Stated task: Repeat exactly the lines between and including those that contain "Continue the Blender" and "T(kind, px, py, h, R, lab, tint, **kw)". Output no other line.

Data shown:
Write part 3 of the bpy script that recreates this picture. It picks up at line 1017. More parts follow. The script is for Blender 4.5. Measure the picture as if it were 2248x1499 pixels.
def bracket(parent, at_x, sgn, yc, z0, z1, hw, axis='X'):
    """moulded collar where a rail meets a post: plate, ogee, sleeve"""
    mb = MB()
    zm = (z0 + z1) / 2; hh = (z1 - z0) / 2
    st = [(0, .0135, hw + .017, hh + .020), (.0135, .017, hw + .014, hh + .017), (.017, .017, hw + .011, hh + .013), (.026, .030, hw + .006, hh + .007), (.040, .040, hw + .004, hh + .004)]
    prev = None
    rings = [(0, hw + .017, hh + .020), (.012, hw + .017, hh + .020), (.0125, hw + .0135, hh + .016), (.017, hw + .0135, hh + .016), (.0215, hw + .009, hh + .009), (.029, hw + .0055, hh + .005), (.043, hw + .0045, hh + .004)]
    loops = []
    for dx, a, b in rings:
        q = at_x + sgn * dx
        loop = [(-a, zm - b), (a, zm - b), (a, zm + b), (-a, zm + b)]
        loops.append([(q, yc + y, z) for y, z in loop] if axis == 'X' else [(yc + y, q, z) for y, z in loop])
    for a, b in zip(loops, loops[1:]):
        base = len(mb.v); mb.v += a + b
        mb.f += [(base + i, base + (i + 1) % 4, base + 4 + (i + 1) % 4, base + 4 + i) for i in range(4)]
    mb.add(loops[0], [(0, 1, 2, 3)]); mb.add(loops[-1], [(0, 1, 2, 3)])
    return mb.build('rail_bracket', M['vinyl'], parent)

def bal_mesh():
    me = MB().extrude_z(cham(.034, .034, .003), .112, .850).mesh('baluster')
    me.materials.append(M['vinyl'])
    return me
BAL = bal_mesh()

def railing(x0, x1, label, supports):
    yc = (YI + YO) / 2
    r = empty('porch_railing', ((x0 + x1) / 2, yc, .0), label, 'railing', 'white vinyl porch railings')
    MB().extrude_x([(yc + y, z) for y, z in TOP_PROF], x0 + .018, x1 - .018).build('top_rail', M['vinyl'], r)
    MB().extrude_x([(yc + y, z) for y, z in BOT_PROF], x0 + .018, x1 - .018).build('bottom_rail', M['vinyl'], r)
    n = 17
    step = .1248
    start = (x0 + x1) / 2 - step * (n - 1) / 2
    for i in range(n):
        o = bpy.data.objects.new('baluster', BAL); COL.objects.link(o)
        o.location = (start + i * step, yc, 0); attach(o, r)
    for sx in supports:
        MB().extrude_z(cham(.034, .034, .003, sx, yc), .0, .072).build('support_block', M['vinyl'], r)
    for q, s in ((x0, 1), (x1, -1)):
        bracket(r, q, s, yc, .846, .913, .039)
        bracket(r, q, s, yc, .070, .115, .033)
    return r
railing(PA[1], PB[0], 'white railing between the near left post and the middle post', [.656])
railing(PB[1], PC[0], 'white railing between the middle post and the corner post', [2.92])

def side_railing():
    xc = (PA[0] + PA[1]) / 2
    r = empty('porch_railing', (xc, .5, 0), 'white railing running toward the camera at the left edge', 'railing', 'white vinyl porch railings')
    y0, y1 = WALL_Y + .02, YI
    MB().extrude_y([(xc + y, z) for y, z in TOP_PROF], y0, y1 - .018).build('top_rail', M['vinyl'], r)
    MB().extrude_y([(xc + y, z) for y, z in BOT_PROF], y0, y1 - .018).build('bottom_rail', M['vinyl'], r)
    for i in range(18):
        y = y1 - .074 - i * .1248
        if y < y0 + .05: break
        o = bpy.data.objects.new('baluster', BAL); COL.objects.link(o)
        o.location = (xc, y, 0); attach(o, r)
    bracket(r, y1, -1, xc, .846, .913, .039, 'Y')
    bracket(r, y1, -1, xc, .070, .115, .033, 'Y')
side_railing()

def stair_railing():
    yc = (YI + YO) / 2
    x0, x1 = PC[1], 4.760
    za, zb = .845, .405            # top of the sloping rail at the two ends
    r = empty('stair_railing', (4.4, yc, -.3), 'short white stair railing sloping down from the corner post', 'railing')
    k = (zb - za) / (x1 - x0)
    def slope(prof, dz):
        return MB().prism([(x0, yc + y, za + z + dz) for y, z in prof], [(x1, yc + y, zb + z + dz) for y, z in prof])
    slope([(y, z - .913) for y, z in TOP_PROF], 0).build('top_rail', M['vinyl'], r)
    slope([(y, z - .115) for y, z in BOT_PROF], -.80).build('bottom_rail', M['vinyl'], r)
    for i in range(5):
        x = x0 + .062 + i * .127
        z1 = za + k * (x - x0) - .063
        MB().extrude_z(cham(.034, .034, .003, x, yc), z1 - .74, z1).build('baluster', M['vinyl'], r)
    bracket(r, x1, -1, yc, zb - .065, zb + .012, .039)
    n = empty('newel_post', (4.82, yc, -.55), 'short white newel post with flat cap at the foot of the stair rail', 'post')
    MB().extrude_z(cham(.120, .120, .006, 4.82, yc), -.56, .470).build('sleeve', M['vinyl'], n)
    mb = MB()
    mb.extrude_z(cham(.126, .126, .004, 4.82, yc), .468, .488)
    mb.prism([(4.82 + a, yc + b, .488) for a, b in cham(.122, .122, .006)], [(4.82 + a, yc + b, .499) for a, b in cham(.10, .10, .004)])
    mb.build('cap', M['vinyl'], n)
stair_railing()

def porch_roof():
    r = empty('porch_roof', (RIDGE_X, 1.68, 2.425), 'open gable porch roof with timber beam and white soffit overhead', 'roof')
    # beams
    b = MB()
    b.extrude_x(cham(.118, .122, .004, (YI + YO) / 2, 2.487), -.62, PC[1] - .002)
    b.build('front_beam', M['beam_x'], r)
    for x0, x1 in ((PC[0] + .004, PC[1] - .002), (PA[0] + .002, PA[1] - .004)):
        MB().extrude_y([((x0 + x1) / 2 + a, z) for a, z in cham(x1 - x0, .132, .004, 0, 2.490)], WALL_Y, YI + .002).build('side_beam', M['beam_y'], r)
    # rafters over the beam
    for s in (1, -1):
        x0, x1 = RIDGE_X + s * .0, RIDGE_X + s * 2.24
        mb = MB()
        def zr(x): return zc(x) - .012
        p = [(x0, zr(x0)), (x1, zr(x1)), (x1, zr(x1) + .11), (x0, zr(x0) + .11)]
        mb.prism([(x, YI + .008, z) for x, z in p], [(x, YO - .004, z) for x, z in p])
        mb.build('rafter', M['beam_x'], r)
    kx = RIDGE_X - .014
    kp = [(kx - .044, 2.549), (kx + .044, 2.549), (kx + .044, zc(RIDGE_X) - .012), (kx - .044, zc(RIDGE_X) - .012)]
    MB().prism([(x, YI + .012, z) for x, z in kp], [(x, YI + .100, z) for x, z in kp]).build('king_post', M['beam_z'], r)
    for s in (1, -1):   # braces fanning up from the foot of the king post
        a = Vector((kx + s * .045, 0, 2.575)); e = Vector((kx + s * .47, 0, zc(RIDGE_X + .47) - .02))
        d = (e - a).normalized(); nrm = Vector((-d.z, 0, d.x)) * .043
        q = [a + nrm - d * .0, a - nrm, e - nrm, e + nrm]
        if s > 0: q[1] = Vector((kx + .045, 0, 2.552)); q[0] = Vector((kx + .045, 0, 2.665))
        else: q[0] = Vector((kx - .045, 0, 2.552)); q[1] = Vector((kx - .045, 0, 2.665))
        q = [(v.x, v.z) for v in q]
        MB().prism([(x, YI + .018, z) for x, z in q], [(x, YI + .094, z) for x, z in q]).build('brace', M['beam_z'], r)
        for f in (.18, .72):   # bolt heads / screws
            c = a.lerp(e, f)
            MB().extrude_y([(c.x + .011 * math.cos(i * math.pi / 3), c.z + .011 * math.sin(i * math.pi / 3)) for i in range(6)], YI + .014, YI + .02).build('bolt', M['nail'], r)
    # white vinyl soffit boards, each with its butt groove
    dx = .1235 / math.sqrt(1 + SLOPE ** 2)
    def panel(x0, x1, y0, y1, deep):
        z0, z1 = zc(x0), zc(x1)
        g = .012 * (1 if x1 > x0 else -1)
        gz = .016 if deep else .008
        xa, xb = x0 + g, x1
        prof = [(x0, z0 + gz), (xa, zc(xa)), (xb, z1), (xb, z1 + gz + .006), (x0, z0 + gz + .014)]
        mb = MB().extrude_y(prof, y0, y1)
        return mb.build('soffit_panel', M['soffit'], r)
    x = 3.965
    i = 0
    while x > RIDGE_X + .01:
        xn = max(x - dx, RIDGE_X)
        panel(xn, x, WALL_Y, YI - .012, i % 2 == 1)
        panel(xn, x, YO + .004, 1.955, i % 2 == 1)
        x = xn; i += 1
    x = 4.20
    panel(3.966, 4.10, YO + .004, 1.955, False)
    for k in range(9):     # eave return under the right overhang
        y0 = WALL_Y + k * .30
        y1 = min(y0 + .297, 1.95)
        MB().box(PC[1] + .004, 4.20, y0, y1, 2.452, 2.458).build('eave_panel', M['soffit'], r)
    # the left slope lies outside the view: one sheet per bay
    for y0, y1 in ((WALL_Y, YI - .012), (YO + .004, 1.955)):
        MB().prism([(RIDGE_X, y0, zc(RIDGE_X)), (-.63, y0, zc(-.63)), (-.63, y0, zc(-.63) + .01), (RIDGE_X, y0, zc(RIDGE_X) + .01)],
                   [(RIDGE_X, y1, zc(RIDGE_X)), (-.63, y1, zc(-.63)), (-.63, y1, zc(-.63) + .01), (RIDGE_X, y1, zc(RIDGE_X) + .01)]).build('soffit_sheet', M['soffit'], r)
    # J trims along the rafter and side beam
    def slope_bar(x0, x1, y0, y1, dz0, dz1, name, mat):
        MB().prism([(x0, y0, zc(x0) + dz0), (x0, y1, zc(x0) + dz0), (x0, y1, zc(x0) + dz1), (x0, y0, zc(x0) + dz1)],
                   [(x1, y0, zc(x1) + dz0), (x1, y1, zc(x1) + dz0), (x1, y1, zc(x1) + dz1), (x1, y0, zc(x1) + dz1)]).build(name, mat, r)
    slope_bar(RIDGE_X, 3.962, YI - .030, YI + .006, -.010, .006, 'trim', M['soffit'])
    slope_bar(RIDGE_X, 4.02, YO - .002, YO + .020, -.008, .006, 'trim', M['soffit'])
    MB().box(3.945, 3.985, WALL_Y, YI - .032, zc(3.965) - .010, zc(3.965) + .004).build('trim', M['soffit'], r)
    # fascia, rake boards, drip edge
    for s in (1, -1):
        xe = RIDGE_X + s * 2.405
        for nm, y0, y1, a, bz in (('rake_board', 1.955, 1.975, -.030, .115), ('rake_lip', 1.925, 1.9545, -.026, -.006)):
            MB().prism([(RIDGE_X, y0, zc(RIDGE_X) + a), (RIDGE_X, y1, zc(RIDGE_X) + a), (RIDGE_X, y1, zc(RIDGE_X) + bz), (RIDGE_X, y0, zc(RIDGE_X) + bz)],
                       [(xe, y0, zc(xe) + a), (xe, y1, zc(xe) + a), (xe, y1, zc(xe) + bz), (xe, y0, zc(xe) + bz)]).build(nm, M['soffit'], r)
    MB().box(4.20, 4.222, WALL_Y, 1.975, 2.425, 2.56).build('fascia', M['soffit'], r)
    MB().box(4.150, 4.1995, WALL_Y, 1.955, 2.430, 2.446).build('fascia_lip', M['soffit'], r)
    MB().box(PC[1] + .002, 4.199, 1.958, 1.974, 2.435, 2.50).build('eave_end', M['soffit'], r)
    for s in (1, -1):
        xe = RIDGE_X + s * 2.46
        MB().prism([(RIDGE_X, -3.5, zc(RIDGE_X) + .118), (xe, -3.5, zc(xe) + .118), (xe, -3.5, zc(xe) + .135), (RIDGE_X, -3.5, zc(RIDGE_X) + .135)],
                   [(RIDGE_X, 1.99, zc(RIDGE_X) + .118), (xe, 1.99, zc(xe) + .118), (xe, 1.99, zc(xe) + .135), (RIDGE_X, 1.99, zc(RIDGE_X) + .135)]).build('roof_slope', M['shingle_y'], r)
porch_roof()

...

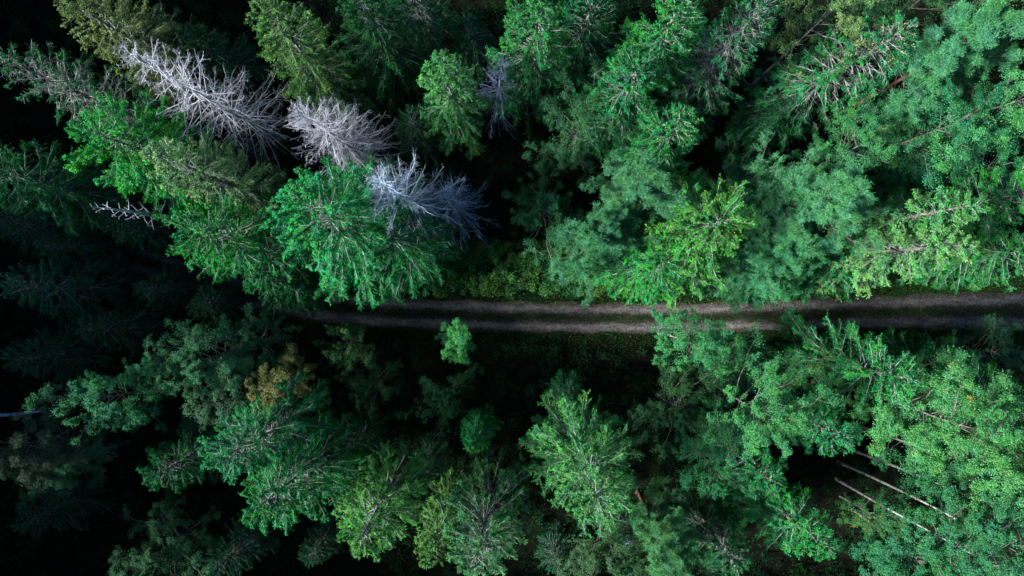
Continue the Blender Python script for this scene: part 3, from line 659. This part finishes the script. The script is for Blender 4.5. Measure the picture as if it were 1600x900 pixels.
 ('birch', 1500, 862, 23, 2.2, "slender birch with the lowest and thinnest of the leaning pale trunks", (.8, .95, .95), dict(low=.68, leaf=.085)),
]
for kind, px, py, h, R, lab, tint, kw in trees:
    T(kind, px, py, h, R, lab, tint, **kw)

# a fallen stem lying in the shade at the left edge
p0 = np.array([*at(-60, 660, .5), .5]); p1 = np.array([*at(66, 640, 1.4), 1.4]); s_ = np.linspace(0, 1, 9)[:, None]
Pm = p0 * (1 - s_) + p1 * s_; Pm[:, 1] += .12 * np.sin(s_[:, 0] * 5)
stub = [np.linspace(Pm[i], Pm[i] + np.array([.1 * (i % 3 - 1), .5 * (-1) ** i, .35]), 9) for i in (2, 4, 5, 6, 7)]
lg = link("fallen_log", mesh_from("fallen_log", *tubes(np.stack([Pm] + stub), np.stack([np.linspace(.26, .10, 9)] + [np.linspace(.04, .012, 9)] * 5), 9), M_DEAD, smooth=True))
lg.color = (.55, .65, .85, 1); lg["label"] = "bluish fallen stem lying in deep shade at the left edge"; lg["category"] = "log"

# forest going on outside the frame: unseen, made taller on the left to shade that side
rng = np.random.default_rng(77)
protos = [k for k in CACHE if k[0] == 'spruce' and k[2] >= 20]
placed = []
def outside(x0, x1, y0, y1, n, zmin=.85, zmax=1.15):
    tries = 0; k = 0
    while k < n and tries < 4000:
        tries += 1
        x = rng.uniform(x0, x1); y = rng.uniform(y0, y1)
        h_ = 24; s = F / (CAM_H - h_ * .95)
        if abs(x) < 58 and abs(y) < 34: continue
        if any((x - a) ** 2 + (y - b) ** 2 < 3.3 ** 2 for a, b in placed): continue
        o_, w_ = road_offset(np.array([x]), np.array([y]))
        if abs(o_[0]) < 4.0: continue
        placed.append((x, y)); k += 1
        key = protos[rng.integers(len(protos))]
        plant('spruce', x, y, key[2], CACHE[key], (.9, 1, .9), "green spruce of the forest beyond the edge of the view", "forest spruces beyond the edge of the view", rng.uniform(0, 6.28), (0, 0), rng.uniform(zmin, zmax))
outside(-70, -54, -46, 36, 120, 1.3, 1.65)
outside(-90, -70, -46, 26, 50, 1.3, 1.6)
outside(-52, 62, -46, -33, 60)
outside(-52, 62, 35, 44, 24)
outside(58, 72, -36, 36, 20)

Exercise result:
Continue the Blender Python script for this scene: part 3, from line 659. This part finishes the script. The script is for Blender 4.5. Measure the picture as if it were 1600x900 pixels.
 ('birch', 1500, 862, 23, 2.2, "slender birch with the lowest and thinnest of the leaning pale trunks", (.8, .95, .95), dict(low=.68, leaf=.085)),
]
for kind, px, py, h, R, lab, tint, kw in trees:
    T(kind, px, py, h, R, lab, tint, **kw)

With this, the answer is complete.